Symrise beefs up its authentic meat flavour range

By Jess Halliday

- Last updated on GMT

Symrise has developed a new range of beef flavours intended to help food manufacturers bring authentic gourmet tastes into consumers’ homes, through a collaboration between chefs, flavourists, researchers and marketers.

Mike Ostrowski, competence manager for meat in EMEA told FoodNavigator.com that the new line took a year and a half to develop. The development process involved going out into the marketplace to study existing beef products and map consumer preferences.

The chefs then worked to identify the best raw material – a cut of meat from a particular origin – and prepared it restaurant-style. These dishes were used as targets by the flavourists, whose job was to “transfer the culinary flavour to the industrial level”.

“It is vital to have a tool to understand what taste compounds are in these culinary targets,”​ Ostrowski said. They were able to use the company’s proprietary SymStixx for analysing the flavour composition.

The collaborative approach is important as it results in foods “with a special authentic culinary note, and it also guarantees optimal industrial processing and flavour stability,”​ the company says.

The collection falls into three ‘clusters’: Culinary Authentic, South America, and Remarkable.

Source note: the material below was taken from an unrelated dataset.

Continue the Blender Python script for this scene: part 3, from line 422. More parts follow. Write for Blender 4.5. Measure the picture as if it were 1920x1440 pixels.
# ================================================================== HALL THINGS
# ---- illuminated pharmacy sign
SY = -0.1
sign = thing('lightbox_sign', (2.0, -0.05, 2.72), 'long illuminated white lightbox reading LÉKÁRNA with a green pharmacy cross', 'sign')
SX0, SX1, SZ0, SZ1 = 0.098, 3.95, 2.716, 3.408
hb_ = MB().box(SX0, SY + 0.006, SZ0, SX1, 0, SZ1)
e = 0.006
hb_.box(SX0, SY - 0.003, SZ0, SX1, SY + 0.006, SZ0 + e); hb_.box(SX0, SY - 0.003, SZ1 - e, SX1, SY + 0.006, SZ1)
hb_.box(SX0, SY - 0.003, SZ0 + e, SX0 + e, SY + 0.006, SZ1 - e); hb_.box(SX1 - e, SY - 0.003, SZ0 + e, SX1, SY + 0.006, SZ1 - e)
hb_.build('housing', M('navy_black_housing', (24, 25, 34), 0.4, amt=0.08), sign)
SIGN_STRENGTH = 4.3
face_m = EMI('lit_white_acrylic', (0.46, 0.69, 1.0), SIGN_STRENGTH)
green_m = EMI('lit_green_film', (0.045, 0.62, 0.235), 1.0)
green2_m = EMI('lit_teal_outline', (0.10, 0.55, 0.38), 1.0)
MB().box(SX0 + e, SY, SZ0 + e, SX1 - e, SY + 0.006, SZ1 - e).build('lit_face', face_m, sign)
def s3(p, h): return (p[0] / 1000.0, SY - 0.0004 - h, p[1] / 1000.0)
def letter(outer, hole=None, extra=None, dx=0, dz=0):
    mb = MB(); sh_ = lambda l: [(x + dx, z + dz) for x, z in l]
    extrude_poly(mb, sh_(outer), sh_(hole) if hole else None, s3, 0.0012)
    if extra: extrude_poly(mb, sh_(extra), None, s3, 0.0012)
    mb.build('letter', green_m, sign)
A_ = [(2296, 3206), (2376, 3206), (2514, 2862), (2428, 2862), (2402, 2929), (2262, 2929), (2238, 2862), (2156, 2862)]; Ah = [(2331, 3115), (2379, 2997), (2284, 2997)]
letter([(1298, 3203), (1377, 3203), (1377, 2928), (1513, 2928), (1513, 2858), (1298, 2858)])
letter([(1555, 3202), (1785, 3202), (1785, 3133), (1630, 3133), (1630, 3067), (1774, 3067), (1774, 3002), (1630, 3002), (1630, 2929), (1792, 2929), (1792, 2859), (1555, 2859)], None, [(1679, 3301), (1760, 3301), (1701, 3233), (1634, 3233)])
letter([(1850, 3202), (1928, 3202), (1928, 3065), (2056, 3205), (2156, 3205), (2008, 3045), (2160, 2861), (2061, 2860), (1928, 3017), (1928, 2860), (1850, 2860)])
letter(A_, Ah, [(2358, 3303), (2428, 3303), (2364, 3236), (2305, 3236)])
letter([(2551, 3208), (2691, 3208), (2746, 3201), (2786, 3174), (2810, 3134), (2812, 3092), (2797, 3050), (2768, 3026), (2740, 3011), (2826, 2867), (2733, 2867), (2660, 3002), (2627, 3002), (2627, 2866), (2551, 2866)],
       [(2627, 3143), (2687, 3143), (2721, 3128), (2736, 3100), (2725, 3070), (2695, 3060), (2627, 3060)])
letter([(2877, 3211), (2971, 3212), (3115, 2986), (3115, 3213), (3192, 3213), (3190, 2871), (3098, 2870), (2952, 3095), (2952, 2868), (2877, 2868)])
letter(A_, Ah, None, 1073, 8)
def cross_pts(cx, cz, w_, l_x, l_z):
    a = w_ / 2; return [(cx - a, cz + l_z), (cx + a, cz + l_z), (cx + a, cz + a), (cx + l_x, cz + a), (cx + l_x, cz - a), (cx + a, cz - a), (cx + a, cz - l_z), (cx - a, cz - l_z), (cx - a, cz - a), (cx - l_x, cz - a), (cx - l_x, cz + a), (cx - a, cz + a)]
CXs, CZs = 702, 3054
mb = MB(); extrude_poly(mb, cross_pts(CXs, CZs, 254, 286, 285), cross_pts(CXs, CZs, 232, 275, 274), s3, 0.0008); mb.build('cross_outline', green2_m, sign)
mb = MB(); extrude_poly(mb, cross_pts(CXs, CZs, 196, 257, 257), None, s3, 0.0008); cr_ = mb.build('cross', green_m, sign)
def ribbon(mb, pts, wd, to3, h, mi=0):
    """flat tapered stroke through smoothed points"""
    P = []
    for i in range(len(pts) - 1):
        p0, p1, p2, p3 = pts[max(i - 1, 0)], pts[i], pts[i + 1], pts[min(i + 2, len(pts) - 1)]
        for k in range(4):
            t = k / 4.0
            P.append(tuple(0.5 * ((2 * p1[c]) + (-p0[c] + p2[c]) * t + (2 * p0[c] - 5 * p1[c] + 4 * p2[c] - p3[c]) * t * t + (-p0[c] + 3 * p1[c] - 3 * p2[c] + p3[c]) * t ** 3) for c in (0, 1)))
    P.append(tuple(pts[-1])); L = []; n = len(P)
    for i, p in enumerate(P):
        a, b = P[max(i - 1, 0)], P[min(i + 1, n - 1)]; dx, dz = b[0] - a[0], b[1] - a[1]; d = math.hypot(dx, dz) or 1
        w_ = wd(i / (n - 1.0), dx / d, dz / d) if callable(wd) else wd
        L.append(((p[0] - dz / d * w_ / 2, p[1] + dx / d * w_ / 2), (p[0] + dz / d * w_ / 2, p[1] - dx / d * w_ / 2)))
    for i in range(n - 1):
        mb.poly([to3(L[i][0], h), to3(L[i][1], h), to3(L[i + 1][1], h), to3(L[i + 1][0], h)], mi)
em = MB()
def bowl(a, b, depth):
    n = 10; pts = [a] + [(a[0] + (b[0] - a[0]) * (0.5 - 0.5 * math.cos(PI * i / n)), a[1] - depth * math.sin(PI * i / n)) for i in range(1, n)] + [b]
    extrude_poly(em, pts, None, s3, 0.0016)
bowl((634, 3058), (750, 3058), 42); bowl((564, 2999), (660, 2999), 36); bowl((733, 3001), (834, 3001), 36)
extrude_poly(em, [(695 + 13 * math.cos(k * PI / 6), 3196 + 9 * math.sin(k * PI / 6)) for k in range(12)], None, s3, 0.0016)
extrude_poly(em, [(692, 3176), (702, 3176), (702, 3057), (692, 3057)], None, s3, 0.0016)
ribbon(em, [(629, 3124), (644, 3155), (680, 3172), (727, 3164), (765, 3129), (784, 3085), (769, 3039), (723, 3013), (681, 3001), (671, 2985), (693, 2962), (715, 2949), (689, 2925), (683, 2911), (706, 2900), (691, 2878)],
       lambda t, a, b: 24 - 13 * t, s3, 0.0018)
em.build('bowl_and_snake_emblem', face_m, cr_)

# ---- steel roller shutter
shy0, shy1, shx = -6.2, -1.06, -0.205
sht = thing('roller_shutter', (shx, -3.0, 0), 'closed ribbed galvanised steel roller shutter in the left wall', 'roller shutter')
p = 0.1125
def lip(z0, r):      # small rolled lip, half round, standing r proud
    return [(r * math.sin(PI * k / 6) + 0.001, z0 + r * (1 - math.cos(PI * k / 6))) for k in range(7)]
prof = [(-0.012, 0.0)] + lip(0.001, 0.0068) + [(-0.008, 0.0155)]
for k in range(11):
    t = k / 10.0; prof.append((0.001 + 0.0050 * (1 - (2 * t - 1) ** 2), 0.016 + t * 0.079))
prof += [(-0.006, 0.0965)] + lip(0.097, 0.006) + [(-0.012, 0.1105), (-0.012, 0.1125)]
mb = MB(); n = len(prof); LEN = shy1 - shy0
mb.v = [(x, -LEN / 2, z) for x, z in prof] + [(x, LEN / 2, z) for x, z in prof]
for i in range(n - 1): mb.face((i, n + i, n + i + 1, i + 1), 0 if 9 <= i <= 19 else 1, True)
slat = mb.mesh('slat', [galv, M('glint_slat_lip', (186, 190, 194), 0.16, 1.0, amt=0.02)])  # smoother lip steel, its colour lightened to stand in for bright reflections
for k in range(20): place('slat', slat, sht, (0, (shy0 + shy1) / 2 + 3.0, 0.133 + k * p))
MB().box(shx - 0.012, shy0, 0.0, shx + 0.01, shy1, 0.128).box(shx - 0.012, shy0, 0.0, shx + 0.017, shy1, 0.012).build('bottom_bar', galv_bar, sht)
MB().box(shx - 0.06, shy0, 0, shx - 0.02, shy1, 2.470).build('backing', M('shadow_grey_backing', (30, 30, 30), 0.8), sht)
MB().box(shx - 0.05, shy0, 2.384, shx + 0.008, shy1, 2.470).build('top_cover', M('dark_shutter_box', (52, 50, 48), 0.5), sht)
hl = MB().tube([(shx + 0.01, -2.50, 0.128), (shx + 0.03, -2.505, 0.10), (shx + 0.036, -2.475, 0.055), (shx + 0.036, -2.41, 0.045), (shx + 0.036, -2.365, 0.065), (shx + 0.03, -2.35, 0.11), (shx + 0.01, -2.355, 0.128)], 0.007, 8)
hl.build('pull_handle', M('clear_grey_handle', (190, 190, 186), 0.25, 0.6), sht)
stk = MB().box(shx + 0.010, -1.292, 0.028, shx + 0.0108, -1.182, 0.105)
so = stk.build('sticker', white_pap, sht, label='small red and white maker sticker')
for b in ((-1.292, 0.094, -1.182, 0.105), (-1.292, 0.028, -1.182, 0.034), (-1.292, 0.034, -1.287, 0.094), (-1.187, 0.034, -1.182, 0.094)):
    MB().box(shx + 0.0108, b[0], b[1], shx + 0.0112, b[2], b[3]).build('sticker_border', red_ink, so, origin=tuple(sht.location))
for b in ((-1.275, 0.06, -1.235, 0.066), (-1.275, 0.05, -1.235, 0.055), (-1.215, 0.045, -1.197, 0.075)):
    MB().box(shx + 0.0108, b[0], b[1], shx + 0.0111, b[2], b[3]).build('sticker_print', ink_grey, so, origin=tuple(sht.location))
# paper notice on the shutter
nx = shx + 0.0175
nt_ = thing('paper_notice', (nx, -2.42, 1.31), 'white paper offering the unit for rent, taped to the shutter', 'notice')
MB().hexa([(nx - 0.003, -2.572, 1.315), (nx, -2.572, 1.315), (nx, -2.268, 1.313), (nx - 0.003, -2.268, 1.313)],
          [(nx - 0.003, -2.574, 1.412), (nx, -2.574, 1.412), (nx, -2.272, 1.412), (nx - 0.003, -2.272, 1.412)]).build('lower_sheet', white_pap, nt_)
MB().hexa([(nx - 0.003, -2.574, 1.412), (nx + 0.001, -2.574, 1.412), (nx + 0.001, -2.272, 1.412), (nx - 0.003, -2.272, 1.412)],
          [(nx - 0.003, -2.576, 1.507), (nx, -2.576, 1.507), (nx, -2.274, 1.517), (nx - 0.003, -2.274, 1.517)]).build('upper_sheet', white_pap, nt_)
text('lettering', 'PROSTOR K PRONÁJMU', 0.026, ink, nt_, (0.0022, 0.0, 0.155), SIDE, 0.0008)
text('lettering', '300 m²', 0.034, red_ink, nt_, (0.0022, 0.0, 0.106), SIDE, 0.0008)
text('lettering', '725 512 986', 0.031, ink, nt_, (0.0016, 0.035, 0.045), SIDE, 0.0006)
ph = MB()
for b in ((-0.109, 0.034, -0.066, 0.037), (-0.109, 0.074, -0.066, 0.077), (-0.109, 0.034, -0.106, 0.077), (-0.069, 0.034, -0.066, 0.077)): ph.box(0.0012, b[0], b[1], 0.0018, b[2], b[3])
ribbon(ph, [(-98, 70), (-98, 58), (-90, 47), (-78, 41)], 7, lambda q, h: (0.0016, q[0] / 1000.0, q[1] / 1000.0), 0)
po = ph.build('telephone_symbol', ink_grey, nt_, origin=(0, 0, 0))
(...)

While there is some overlap between the three, Ostrowski said the Culinary Authentic cluster broadly refers to specific tastes in meat preparation, such as the juiciness of a restaurant-cooked fillet, whether a steak is rare, medium or well done.

The South American cluster refers to typical barbecue and charcoal notes. Interestingly, when the flavourists analysed the notes in Brazilian and Argentine targets they found some of the same notes also appear in markets such as Eastern Europe.

The Remarkable range, meanwhile, is strong on process notes such as fried, braised and cooked.

Tailor-made options

Symrise has already presented the beef collection to some customers. “Very often the customer wants tailor-made,”​ Ostrowski said, explaining that the collection is often used as a starting point for building solutions that meet precise requirements.

“We have to raise questions to find out what the objective is for the customer.”​ Customers often ask for market insights from Symrise as well, so it is not as straightforward as just supplying a flavour.

One of the most pressing needs the company has identified is big retailers who require clean label flavours, without taste enhancers, yeast extracts or allergens.

Flavours in Symrise’s new beef collection flavours are considered as ‘natural’ or ‘flavourings’ (formerly ‘nature identical’) under the new European flavour legislation. They are not 95-5 natural, and Ostrowski said this is extremely difficult to achieve with meat flavours.

Symrise is not stopping at beef, however. Market needs analysis work has already started on a new collection of chicken flavours, which is planned for launch in 2012.